#### [Task description]
Please restate, exactly as written, the lines running from the beginning of the material through the line that has "R = math.radians" in it.

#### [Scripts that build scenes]
####################

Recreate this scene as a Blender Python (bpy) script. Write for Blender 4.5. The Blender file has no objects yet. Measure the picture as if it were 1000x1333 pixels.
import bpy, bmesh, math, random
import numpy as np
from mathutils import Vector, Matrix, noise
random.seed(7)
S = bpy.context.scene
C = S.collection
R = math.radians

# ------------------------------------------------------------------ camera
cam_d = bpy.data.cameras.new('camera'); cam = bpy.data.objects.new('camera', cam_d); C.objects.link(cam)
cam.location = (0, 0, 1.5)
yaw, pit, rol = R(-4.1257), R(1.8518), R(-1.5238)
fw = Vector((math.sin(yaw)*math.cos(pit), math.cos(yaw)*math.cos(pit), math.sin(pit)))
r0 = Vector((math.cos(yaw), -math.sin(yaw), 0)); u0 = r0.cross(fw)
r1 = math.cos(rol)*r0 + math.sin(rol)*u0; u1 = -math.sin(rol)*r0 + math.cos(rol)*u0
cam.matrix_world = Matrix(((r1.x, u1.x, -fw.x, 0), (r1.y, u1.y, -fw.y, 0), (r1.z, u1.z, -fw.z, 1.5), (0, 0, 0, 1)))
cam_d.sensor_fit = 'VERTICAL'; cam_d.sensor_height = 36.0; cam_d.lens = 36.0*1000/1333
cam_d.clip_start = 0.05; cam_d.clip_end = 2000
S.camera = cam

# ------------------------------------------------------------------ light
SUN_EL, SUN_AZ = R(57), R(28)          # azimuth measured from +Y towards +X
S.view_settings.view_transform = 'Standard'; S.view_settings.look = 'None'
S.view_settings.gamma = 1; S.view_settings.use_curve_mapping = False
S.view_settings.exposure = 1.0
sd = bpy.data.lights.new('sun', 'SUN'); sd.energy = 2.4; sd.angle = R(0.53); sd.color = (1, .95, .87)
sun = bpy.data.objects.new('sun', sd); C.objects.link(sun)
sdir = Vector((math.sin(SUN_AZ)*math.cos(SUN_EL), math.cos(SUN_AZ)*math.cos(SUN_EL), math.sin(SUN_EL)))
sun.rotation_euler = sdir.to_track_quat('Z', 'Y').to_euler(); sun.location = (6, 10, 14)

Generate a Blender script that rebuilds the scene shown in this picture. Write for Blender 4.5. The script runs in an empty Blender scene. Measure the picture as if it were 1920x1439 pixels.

####################

#### [Completed task]
Recreate this scene as a Blender Python (bpy) script. Write for Blender 4.5. The Blender file has no objects yet. Measure the picture as if it were 1000x1333 pixels.
import bpy, bmesh, math, random
import numpy as np
from mathutils import Vector, Matrix, noise
random.seed(7)
S = bpy.context.scene
C = S.collection
R = math.radians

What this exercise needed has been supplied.